Viviam-se os vícios de uma ressaca pós-revolucionária que não conseguia desatar os nós do 11 de Março de 1975 e quando não se entendia que as maiorias políticas estáveis e coerentes só seriam alcançadas quando precedidas por uma maioria moral e cultural. Aliás, Portugal quase parecia querer entrar para o Guiness da social-democracia que se estendia de José Miguel Júdice a Manuel Alegre, passando por destacados ex-discípulos de Arnaldo de Matos.

Critiquei frontalmente o complexo isolacionista do cavaquismo, a quem convinha à mesma direita um partido que considerasse a direita incompatível com a liberdade, numa altura em que o CDS acentuava a defesa da liberdade e do institucionalismo democrático, contra a nebulosa de um cheque em branco a eventuais homens providenciais. Então, Cavaco Silva tentava fazer o contrário do laxismo dos governos soaristas, assumindo uma acutilância que, apesar de corajosa, tocava, por vezes as raias da arrogância. Porque, se não queria repetir o Marquês de Pombal nem João Franco, parecia, por vezes, cair nas tentações de Costa Cabral.

Na altura o líder do PSD afirmava-se social-democrata e bernesteiniano, admirador do socialismo reformista a alemã e adepto da esquerda moderna, quando o respectivo partido não passava de uma entidade atrappe tout, como uma federação de famílias unificadas por um estilo individual de liderança, onde contava menos a ideologia e mais o discurso eficaz, capaz de levar a bons resultados eleitorais.

Poucos percebiam que as pós-revoluções são restaurações, onde a continuidade supera a evolução. Porque aos Invernos, mais ou menos longos, se sucedem as Primaveras e, a estas, os Verões, mais ou menos quentes, para que, com o Outono, se volte ao cair da folha. Aliás, o dito cavaquismo dobrava-se sobre si mesmo e, debatendo-se com os seus próprios fantasmas, corria sérios riscos de esquizofrenia.

Já então considerava que a direita ou seria uma nova direita ou não podia ser nada em termos políticos. Porque a direita que não teme ser de direita concebe a democracia numa perspectiva gassettiana, como uma espaço de diálogo entre adversários. Um diálogo entre posições que, por serem diversas, não podem deixar de ter lugares-comuns.

Critiquei Cavaco Silva por este ter proclamado que quem não apoiasse o respectivo governo seria arrastado pelos comunistas, considerando que o complexo isolacionista podia ser um péssimo conselheiro.

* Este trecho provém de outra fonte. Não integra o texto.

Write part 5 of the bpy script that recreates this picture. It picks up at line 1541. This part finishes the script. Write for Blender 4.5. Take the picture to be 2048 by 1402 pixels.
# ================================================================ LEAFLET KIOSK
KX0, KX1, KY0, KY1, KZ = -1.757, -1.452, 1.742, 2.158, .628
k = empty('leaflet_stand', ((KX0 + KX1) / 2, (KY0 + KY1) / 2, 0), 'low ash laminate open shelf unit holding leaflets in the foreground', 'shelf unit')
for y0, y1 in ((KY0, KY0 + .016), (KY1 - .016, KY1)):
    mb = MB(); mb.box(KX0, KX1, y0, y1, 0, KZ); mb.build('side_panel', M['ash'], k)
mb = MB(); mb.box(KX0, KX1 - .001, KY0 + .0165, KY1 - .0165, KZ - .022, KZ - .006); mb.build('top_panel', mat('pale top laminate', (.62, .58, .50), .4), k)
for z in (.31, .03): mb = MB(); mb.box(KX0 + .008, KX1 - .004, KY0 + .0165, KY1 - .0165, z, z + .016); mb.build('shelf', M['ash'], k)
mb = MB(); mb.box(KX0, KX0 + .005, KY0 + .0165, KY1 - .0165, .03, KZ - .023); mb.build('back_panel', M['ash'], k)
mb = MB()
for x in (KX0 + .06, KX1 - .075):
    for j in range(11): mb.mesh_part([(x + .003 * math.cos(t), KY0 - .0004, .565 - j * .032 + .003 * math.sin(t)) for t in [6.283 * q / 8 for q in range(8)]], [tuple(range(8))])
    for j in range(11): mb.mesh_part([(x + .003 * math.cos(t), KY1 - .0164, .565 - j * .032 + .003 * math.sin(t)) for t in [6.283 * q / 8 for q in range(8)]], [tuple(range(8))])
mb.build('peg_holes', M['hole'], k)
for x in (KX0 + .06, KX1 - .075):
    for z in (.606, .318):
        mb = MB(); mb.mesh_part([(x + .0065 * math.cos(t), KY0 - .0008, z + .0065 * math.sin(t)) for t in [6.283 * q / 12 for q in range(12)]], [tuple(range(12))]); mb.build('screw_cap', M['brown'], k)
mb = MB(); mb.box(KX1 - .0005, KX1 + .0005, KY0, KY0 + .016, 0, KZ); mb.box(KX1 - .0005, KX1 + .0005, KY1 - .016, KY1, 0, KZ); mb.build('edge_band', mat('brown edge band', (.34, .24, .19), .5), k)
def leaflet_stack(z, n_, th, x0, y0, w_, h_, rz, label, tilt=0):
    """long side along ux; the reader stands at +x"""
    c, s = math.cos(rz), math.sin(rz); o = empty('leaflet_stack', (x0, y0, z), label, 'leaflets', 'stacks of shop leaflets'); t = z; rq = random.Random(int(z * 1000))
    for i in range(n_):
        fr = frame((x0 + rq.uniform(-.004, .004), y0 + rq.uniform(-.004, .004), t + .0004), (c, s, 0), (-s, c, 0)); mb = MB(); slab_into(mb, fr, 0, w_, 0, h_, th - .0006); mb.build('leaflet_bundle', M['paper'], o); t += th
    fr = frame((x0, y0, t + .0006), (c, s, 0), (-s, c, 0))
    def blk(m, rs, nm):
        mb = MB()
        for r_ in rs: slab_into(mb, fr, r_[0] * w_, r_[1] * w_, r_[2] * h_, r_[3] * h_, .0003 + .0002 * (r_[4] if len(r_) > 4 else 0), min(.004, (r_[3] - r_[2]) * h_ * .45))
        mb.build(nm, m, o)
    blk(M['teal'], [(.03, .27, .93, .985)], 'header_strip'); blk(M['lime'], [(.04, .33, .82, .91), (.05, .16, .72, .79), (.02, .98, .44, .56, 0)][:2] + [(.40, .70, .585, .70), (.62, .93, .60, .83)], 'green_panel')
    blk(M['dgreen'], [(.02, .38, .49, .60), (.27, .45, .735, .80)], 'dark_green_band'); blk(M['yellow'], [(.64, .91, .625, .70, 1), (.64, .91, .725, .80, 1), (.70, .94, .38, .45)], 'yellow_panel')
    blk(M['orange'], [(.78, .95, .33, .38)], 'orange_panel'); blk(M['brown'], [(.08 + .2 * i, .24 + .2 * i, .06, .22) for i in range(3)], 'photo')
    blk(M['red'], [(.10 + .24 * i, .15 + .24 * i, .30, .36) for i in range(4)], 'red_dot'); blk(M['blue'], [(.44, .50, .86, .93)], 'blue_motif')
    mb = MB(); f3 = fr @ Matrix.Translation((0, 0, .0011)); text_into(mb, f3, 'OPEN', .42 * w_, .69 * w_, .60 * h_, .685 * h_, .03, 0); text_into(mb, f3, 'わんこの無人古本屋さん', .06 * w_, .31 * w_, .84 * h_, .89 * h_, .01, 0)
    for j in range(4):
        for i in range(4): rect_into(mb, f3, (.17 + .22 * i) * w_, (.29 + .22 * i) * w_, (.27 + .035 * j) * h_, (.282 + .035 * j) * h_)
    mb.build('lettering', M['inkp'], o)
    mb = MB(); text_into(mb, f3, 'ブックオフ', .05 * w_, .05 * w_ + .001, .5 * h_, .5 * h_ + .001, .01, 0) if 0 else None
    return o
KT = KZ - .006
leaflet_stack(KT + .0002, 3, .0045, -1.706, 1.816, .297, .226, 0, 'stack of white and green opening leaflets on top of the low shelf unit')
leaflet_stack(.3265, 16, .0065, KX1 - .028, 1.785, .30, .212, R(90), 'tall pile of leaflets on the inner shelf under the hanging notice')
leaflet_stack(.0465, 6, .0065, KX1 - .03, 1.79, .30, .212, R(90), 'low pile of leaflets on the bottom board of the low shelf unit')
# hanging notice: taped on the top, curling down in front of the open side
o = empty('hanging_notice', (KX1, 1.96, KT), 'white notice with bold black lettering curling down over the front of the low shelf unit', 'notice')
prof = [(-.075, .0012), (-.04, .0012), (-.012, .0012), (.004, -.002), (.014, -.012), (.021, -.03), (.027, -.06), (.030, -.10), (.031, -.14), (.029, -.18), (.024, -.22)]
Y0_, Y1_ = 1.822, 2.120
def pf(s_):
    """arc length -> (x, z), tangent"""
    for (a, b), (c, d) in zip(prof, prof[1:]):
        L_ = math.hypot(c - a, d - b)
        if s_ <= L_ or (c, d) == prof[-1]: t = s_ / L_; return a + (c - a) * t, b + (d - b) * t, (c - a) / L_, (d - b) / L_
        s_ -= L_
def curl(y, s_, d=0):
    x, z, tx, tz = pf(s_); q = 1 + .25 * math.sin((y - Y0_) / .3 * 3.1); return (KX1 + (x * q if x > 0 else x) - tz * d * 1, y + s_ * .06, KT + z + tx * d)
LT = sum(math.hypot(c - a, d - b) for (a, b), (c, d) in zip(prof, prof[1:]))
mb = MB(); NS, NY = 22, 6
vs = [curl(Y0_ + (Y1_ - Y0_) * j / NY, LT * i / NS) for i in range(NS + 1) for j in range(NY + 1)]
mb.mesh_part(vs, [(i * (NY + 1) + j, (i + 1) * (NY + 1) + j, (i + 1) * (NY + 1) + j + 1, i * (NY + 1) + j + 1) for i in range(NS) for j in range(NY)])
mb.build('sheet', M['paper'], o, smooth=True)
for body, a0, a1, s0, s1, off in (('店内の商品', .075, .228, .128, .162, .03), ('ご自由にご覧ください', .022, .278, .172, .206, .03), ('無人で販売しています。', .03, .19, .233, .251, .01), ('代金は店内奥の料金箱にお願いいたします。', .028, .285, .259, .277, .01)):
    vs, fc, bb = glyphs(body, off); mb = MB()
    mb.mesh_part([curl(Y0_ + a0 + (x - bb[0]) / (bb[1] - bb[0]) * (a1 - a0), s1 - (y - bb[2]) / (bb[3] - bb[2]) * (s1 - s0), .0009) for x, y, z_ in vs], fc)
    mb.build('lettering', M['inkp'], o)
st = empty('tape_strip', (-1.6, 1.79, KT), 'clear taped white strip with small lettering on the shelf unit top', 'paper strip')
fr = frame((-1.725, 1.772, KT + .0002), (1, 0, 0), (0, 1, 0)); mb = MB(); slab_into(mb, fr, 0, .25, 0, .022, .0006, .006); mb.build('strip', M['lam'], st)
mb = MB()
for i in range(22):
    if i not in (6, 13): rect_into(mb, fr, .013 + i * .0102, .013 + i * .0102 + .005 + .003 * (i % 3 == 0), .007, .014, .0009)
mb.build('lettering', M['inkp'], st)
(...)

Invocando o facto de Sá Carneiro ter denunciado o poder pessoal de Ramalho Eanes, quando este assumiu o hibridismo bonapartista, rejeitei frontalmente a nebulosa de um cheque em branco em eventuais homens providenciais.

Analisei a direita disponível para integrar o situacionismo cavaquista, com destaque para a direita jet-set, a tal direita dos interesses que não quer conciliar-se com a direita dos princípios e que criticava o CDS de então por este se assumir como o partido dos pobres. Porque havia um país das realidades que acredita na liberdade contra o condicionamento da criatividade, que ansiava por justiça social contra os privilégios, que preferia a solidariedade ao falso igualitarismo.

Atacando o PSD, por este pretender assumir-se como um Estado dentro do Estado, considerei que a herança de Sá Carneiro não podia admitir sucedâneos de bipolarização. Uma pentarquia onde os dois maiores partidos queriam bipolarizar-se solitariamente, criando artificialmente um rotativismo que admitiam poder ser de simples governos minoritários.